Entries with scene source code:
==============================
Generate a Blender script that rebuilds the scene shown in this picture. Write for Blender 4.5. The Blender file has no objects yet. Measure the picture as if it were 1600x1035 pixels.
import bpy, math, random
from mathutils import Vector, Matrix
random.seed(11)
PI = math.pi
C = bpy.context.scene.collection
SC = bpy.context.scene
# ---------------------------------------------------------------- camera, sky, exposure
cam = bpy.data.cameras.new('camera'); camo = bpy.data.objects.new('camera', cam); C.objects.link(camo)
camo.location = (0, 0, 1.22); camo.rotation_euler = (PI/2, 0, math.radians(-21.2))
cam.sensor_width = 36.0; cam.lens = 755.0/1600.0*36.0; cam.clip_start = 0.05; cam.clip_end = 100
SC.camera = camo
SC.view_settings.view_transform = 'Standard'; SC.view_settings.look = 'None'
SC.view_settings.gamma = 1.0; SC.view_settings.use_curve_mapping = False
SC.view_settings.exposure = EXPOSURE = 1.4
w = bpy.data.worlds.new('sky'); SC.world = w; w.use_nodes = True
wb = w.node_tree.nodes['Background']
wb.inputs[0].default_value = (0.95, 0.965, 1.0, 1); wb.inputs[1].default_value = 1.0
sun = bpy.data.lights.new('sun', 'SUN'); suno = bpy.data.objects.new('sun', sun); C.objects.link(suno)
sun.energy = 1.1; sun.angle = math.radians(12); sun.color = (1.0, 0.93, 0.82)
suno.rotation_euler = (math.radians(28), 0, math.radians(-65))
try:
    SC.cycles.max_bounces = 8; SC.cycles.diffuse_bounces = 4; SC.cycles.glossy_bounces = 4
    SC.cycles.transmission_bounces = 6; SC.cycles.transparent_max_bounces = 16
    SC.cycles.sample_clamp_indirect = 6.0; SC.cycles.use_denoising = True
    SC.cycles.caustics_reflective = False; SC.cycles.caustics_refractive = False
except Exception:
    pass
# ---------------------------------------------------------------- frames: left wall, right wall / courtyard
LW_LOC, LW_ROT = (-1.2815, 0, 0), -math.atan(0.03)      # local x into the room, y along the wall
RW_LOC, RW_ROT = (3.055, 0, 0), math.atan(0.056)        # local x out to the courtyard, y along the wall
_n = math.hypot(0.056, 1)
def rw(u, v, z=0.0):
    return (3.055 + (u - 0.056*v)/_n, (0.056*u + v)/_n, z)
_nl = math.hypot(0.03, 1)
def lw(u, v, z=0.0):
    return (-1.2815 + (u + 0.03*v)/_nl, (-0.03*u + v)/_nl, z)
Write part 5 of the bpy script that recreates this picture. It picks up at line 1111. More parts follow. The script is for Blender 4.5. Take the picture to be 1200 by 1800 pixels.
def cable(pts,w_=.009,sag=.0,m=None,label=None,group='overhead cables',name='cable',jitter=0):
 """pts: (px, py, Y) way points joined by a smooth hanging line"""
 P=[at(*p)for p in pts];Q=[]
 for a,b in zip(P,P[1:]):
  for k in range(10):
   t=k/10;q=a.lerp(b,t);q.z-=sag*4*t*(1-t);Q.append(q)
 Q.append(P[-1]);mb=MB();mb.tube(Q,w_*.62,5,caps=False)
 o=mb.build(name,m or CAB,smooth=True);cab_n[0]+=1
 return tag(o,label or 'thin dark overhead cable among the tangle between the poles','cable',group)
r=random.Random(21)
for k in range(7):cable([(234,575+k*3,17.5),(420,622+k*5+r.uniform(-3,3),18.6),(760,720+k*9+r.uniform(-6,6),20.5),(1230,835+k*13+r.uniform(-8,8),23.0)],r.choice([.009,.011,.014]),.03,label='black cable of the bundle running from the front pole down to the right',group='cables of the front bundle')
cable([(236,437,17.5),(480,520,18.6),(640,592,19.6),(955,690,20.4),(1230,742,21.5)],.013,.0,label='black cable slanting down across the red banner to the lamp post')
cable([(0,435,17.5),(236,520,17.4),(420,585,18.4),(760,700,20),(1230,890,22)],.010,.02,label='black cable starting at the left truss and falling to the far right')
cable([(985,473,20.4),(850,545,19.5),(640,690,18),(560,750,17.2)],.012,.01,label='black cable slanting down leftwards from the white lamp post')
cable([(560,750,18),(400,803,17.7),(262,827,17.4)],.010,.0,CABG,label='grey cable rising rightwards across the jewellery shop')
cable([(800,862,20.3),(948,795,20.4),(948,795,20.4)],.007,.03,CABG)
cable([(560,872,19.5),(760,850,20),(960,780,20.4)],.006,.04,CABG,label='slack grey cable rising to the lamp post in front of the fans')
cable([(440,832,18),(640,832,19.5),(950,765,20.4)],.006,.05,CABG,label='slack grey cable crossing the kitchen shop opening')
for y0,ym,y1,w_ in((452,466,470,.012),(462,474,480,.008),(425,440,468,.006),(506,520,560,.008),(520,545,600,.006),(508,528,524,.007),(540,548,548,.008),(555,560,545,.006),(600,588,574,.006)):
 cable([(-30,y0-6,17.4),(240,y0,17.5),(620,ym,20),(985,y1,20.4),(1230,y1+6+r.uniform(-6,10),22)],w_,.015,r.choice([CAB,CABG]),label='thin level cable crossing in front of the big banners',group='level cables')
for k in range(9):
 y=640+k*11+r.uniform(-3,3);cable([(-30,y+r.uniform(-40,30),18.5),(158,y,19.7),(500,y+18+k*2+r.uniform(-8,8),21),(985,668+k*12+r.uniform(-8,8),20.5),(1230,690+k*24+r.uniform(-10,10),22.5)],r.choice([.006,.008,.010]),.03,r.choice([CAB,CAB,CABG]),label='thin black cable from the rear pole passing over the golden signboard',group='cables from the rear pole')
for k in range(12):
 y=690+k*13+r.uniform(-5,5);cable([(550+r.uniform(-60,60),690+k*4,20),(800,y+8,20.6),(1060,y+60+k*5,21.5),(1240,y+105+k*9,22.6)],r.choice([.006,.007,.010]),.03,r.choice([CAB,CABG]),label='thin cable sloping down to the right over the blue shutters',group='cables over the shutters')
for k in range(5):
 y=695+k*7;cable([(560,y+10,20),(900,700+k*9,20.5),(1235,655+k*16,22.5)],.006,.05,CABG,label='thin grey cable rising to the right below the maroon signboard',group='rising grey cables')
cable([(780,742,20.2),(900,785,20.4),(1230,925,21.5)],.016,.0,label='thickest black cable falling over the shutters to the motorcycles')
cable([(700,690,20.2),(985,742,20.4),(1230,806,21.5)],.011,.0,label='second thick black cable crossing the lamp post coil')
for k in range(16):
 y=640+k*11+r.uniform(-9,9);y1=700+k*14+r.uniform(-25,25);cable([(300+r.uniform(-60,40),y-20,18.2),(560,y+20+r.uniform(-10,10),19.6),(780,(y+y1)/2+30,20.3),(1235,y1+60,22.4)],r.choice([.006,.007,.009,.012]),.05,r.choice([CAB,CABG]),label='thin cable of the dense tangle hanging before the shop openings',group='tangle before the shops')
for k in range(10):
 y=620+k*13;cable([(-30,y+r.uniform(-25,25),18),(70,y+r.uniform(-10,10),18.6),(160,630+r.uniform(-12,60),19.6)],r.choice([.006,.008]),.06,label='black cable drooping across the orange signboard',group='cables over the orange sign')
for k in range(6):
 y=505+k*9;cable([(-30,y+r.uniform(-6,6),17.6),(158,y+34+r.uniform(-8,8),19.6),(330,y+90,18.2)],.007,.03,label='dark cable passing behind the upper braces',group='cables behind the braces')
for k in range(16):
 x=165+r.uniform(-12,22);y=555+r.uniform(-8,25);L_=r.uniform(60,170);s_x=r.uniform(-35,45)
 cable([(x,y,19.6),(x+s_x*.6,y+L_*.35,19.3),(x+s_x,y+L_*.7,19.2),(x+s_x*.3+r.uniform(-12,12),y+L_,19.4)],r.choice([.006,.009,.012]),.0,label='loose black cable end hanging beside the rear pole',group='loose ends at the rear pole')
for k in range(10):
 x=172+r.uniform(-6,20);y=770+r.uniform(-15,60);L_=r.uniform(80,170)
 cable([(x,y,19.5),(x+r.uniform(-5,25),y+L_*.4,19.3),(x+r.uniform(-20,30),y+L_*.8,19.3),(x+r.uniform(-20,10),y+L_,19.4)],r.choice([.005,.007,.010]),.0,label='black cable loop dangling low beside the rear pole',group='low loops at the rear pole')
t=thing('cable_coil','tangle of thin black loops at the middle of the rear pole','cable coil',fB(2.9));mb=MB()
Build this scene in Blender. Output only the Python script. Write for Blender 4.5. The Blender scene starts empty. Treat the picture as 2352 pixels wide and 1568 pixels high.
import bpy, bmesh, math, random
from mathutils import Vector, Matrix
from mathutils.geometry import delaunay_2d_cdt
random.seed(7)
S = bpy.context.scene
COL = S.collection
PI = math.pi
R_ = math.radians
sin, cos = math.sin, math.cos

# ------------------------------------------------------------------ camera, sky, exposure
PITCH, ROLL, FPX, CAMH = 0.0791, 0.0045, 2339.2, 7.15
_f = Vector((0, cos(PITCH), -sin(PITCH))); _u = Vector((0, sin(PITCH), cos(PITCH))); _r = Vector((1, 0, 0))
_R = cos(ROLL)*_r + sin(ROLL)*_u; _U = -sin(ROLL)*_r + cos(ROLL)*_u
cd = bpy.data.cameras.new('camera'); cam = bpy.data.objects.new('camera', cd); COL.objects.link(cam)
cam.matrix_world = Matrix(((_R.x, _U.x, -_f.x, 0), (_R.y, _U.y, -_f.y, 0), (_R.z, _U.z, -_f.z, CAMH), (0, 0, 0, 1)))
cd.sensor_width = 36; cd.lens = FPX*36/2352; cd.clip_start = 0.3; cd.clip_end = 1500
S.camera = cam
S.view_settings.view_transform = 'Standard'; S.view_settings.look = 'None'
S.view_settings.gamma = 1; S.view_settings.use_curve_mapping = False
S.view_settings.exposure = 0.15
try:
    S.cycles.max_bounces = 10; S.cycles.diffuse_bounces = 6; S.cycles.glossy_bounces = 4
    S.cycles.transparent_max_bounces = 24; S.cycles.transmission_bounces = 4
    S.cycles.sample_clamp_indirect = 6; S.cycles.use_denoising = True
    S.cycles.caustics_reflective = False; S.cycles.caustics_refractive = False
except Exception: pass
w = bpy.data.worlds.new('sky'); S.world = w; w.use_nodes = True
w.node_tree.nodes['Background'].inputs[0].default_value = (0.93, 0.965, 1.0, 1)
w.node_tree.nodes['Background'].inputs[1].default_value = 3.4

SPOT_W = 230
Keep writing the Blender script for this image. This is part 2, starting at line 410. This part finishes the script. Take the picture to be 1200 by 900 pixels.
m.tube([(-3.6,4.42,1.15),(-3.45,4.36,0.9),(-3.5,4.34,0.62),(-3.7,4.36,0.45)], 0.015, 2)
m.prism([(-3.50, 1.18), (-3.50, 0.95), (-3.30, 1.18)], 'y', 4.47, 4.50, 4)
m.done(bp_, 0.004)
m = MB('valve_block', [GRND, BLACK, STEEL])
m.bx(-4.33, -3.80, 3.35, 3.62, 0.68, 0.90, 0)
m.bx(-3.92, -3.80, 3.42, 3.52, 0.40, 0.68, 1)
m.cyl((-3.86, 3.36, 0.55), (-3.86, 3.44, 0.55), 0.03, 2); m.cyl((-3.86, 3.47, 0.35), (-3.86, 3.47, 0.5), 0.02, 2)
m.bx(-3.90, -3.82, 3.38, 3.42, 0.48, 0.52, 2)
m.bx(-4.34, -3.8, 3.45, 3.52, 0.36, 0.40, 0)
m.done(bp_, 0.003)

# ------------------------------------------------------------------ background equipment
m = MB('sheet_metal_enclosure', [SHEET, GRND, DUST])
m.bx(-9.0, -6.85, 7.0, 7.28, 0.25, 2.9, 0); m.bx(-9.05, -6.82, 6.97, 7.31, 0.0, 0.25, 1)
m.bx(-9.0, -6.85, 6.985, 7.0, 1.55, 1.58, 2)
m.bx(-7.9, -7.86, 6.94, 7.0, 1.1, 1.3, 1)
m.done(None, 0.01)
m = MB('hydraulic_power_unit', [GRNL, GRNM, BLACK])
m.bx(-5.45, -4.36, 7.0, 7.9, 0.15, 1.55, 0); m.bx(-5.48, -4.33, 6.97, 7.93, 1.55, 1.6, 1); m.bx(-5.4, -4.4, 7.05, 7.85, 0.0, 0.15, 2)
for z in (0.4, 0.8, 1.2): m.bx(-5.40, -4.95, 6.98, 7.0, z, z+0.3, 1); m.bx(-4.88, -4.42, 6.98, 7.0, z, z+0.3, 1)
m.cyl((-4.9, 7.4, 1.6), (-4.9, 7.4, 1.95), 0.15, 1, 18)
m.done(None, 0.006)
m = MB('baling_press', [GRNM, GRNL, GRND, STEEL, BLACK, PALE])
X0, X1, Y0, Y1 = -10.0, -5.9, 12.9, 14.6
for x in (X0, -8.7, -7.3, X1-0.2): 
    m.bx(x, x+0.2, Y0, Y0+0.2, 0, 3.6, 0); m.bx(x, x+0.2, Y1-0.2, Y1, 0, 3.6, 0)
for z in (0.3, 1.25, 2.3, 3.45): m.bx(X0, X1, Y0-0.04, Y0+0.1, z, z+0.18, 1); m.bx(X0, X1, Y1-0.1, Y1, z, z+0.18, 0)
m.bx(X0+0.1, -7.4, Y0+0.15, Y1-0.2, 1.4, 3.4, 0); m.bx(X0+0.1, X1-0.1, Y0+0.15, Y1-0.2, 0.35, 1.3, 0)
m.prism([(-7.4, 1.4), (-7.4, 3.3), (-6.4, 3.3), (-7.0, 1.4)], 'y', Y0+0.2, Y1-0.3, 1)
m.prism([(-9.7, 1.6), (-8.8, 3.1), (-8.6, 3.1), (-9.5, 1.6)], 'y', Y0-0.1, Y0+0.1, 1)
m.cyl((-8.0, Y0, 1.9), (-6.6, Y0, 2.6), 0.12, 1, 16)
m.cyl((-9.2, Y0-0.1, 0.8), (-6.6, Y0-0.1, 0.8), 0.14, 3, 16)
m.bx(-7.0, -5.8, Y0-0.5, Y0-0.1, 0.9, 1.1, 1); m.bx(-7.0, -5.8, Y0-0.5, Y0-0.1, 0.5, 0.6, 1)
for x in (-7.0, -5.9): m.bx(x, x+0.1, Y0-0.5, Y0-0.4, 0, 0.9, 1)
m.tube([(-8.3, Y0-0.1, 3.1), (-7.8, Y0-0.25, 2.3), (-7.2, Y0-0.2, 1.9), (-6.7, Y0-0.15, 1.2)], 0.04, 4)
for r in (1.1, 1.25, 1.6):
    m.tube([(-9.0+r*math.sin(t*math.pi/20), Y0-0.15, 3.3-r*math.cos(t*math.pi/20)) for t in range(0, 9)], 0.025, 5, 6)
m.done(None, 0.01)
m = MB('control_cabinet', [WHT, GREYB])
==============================
Task brief: State the number of lines in the data that include the string "part", and add nothing else.

Answer for this exercise: 2